RainbowTrout's photo
Fri 11/04/11 07:01 PM
Welcome to the site. I hope you like it here. Maybe you can meet some new friends. At the AA meetings I go to we tell the new comer that he or she is the most important person there. Some take it to heart and some don't know what we mean by saying that. I just got out of meeting and came home. Tonight's meeting was about blackouts. It is one of my favorite topics. It reminds me of the blackout after the divorce I had once and this 26 years I tried to blackout with drugs and alcohol. I was 26 years old at the time. Then, of course, there were the shorter blackouts like the time when the half way house counselor asked me if there was anyone that I wanted to contact. Next Friday makes 28 years for me. There are still small blackouts unaccounted for like most of the first 26 years. It must be getting better because they keep telling me to keep coming back.:smile:

no photo
Fri 11/04/11 07:55 PM
They say that divorce is harder on a person than death. When you have children it makes it ten times as hard. You sound like a good person. Find some joy in life and be true to yourself. Welcome to Mingle.flowerforyou

Roywillim's photo
Sat 11/05/11 04:54 AM
There is truth that there is a new beginning with all that ends. I really just worry about the psycosis of my kids and how they view what is going on. When i was little., i despised the lies from both parties. Mom and dad.
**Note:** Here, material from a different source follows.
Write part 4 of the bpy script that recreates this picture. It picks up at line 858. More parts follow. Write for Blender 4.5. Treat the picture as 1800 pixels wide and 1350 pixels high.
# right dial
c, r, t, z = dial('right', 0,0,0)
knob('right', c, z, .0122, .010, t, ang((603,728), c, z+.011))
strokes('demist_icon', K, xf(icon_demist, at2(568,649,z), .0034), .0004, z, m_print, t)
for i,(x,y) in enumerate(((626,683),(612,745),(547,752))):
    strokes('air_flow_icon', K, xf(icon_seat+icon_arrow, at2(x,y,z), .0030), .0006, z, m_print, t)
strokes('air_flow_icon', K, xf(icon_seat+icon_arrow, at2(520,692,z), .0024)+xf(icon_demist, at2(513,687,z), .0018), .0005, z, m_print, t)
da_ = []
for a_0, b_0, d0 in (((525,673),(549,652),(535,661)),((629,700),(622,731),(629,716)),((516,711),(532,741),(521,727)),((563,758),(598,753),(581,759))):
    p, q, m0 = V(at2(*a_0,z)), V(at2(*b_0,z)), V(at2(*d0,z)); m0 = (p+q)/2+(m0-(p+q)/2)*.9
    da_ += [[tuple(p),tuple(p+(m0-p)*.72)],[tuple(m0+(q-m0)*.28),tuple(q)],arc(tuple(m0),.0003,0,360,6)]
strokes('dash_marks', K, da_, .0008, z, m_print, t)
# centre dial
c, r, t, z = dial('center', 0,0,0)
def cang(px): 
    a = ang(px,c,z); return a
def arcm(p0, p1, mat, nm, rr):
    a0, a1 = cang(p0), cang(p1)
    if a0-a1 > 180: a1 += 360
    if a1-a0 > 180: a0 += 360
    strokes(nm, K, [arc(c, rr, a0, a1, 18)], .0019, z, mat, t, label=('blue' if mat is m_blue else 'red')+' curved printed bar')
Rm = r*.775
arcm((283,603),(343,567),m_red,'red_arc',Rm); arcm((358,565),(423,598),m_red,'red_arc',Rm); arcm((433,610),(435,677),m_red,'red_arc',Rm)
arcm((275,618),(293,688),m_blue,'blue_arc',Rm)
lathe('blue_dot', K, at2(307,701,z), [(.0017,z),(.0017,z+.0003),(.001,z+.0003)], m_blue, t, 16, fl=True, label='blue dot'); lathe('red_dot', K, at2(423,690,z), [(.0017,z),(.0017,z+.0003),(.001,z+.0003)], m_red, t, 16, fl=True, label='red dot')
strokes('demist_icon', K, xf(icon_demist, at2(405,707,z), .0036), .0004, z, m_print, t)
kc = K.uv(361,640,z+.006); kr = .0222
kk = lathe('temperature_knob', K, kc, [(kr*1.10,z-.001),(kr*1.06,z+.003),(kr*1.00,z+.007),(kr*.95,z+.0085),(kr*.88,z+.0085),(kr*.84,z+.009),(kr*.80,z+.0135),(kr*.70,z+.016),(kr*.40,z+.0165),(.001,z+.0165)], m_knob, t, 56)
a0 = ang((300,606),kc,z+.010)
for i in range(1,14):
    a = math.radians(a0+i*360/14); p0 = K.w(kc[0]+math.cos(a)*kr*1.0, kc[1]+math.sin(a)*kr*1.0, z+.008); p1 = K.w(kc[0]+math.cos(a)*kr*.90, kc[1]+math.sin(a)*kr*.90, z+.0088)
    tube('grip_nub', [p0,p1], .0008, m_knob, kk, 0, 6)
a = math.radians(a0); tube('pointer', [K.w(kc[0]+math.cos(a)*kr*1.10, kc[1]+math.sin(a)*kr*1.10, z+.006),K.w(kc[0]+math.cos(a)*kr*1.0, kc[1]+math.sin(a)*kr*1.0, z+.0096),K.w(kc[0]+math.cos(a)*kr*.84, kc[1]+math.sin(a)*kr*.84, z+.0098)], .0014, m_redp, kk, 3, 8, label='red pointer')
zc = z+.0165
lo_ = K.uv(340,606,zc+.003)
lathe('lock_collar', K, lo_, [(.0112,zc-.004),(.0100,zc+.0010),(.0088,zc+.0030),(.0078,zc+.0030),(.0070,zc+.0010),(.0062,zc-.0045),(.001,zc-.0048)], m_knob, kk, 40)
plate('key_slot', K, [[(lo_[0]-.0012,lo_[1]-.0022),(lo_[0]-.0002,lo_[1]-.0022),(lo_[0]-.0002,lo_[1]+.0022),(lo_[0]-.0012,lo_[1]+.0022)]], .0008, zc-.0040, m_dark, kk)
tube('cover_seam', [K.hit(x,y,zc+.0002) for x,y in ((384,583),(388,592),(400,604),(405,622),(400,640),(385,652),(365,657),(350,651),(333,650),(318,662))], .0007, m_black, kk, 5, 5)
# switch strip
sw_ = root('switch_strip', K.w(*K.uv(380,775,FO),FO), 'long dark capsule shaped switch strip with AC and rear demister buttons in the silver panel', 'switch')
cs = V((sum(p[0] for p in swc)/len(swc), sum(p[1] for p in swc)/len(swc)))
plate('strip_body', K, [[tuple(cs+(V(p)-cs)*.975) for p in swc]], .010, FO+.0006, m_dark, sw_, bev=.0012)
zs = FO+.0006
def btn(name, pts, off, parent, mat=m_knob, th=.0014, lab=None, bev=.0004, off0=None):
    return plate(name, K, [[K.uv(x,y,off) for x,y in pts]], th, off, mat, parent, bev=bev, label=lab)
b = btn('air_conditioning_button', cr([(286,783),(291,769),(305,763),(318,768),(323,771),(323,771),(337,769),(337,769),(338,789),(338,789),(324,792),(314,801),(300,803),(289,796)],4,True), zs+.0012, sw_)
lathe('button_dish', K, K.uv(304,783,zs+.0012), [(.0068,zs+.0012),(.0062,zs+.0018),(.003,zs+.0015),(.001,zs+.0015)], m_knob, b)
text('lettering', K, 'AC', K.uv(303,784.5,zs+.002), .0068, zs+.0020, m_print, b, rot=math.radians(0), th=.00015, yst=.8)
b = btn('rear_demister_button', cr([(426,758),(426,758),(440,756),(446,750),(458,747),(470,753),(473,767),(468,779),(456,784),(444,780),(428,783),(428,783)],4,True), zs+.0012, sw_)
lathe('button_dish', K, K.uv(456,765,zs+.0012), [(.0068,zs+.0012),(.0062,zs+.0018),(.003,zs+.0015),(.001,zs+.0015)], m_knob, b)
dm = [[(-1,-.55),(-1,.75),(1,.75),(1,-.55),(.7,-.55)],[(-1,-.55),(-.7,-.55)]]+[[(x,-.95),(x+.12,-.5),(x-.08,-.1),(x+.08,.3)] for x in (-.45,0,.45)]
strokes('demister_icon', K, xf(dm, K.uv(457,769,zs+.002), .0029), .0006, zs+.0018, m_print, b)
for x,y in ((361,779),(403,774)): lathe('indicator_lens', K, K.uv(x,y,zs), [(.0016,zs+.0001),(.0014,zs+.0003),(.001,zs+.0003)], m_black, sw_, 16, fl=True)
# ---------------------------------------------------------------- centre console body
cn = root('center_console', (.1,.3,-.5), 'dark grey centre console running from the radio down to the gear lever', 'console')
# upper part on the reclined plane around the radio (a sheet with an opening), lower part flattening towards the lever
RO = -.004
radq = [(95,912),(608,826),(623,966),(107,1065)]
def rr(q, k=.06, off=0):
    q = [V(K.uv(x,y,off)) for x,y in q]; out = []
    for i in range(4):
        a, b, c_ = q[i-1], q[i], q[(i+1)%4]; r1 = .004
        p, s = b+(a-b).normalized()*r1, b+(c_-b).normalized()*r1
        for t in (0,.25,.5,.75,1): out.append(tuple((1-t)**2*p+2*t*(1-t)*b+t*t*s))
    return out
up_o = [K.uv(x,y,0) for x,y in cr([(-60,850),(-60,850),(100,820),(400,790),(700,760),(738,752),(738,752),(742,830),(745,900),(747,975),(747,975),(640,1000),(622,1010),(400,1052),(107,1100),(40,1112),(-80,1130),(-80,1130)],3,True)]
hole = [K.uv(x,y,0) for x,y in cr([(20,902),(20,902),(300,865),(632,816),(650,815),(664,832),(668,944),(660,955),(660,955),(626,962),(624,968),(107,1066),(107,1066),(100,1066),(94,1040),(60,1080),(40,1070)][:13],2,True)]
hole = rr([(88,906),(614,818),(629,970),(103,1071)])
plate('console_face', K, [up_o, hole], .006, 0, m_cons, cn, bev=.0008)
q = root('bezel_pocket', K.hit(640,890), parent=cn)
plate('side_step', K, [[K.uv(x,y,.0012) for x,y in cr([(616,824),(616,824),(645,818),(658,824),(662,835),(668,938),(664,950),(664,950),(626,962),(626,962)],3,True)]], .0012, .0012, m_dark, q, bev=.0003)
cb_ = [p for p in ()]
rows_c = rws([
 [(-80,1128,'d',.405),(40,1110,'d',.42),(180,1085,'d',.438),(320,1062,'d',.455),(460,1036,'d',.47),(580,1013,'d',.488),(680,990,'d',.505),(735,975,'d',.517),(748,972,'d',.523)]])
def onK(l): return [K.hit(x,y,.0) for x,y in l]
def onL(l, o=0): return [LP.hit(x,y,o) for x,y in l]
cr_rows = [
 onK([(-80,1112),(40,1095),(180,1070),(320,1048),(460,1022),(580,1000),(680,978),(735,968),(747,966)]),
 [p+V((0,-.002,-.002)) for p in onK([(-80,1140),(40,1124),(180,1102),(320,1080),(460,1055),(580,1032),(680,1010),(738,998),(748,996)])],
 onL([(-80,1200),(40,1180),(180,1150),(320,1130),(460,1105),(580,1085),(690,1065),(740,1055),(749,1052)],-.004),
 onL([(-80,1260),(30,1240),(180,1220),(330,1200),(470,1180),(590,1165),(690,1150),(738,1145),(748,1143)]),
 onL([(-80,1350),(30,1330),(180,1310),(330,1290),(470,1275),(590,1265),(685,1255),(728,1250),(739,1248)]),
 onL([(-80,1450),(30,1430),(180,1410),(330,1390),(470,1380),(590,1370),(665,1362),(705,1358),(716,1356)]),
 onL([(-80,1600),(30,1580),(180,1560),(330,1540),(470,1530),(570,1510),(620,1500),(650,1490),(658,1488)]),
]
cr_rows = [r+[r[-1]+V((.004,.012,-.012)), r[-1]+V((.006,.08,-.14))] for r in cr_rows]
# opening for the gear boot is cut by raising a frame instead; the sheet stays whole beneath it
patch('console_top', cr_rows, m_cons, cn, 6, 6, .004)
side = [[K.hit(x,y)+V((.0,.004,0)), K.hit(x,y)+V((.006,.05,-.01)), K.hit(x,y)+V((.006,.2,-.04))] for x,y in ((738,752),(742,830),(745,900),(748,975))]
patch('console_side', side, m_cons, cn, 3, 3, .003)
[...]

I will never lie to my children about what has happened but at the same time i think i must choose appropriate wording for the truth. and i much choose on what i must not say in order for them to have a good childhool. My children are the best things i have everdone with my life, and i have circled the globe i dont know how may times. All i know, i would sacrifice anything of myself for them not to go through what i did at their age.

no photo
Sat 11/05/11 09:54 AM
Edited by Jeanniebean on Sat 11/05/11 09:54 AM
Don't under estimate the intelligence of children. (or their power to manipulate their divorced parents with guilt.)